■ **Written exercise**
Your answer should consist only of the lines below from the one with "Reconstruct this image" through the one with "from math import", copied exactly.

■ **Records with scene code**
--- BEGIN ---

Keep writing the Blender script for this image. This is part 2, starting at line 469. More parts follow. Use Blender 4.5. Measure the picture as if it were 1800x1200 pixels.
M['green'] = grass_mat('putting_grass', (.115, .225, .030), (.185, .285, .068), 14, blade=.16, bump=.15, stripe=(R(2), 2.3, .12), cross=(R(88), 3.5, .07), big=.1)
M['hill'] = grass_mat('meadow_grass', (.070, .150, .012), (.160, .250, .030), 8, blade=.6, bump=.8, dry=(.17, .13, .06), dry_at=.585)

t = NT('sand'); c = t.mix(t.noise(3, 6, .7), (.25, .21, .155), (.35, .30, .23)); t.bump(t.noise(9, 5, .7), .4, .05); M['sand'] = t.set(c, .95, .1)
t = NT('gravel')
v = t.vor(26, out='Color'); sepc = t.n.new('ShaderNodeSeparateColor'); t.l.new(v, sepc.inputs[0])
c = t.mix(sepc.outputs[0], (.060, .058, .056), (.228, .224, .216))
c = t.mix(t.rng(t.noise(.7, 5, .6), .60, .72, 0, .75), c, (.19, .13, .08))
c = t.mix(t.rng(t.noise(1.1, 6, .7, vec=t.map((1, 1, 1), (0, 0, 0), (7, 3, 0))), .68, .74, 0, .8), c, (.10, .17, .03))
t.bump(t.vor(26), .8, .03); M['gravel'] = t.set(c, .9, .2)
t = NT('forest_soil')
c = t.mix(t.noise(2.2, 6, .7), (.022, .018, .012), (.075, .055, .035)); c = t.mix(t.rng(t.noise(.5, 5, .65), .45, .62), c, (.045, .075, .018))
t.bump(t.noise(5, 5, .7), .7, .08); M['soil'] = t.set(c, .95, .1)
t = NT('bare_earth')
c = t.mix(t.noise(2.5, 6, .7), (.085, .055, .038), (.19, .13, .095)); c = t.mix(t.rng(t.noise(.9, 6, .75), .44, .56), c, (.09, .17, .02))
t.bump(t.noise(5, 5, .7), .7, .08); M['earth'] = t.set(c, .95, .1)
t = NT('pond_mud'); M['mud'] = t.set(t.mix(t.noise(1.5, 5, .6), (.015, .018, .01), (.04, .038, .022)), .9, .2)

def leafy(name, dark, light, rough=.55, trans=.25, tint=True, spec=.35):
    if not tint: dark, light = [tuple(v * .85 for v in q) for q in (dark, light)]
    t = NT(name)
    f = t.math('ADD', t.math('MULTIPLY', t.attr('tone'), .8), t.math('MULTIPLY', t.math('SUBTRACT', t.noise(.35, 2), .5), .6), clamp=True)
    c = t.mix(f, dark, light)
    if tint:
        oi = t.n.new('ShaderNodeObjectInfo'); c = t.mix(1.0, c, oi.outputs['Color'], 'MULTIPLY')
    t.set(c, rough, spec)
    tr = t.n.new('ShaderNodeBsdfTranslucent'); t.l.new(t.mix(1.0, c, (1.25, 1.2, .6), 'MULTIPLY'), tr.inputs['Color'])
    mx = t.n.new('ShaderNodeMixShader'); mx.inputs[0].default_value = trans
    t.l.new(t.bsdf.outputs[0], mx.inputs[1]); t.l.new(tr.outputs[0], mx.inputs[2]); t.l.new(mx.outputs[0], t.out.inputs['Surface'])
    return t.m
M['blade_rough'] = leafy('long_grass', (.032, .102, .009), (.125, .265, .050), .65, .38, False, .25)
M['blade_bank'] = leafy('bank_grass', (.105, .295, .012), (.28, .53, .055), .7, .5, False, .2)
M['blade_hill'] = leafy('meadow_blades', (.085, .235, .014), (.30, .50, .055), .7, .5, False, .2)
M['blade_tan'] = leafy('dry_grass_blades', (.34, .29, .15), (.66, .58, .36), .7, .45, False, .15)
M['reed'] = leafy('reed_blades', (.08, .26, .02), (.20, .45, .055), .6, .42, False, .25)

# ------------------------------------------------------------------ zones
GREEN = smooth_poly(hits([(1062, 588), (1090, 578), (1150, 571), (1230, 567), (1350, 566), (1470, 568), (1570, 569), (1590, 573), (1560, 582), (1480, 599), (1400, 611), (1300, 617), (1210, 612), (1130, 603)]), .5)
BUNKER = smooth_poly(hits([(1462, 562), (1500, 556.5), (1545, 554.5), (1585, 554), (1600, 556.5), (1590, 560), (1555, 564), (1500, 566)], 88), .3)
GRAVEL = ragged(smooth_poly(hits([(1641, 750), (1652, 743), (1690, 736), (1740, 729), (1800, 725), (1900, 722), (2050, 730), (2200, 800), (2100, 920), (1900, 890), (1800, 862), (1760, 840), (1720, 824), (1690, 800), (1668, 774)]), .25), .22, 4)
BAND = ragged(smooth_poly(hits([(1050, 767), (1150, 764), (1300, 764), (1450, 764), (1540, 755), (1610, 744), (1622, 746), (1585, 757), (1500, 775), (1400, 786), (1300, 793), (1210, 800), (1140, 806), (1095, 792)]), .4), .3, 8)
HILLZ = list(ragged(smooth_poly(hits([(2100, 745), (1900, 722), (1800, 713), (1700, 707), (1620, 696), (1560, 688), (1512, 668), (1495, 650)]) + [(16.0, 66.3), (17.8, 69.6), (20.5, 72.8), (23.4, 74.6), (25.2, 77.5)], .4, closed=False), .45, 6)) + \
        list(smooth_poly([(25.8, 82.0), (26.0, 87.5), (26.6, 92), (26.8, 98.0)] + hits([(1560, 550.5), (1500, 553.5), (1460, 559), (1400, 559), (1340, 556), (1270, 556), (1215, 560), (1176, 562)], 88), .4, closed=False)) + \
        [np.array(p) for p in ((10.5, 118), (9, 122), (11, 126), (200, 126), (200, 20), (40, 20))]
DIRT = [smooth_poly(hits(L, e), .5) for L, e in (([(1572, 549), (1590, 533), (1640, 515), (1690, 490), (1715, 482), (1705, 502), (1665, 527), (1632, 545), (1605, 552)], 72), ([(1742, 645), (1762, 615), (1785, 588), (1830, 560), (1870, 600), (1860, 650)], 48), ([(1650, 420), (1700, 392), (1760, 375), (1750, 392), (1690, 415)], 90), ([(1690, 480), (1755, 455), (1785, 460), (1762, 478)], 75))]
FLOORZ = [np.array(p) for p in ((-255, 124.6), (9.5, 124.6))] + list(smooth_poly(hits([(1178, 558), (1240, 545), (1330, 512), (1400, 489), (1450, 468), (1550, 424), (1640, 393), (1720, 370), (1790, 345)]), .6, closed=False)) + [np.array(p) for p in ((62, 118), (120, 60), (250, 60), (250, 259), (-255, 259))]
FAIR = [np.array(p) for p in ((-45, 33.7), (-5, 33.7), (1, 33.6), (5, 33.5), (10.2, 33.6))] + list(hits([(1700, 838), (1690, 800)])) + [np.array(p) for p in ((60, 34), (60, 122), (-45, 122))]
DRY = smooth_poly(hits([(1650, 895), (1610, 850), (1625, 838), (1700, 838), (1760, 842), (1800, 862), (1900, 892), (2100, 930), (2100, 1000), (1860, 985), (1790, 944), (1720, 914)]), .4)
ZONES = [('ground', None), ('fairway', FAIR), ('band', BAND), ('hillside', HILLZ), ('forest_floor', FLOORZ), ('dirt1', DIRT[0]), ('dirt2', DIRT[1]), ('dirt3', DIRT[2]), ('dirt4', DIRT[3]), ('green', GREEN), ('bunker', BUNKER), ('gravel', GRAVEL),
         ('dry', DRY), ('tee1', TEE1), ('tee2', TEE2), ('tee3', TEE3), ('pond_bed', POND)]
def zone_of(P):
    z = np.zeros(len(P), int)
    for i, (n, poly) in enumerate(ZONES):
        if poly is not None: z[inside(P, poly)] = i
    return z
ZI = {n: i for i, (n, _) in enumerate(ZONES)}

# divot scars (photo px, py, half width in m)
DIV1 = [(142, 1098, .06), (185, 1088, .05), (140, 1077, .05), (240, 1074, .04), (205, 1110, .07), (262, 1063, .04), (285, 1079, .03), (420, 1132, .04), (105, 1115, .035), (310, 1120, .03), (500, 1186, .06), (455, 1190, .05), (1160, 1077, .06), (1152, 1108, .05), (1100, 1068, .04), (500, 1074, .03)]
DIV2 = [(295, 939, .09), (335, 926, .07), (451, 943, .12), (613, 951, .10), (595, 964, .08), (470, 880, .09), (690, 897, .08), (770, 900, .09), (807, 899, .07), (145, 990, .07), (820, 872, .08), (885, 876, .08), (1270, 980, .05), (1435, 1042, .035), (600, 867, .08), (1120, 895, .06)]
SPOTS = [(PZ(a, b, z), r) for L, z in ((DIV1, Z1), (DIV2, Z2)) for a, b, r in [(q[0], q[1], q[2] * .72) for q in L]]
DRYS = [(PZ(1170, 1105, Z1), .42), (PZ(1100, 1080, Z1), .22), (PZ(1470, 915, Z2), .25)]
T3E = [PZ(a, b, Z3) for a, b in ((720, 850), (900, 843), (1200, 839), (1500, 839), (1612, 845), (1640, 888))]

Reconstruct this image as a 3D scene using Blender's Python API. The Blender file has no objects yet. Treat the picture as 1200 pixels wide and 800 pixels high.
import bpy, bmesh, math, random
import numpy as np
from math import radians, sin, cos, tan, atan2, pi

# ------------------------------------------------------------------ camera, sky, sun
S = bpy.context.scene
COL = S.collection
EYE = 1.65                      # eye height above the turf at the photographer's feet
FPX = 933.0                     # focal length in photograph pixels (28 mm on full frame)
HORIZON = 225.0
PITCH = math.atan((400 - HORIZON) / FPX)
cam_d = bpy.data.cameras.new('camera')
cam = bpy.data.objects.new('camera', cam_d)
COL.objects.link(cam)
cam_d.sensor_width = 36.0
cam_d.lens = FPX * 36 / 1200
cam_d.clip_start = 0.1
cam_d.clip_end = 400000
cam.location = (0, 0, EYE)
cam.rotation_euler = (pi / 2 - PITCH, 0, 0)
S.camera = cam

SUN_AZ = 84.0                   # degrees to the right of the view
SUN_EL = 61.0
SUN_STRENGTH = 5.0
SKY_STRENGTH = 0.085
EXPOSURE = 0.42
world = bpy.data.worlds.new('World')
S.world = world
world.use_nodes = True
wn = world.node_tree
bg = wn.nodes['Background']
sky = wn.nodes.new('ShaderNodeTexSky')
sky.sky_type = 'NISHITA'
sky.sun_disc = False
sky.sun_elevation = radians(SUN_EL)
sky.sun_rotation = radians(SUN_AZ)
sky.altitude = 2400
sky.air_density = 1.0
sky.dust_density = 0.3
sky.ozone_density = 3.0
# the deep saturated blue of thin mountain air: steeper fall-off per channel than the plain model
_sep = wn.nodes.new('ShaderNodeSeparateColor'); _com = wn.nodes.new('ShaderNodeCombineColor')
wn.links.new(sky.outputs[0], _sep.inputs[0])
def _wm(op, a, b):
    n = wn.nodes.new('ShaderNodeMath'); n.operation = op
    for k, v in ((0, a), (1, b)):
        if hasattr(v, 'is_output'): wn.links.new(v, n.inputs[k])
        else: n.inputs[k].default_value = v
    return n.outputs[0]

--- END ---

■ **Expected answer**
Reconstruct this image as a 3D scene using Blender's Python API. The Blender file has no objects yet. Treat the picture as 1200 pixels wide and 800 pixels high.
import bpy, bmesh, math, random
import numpy as np
from math import radians, sin, cos, tan, atan2, pi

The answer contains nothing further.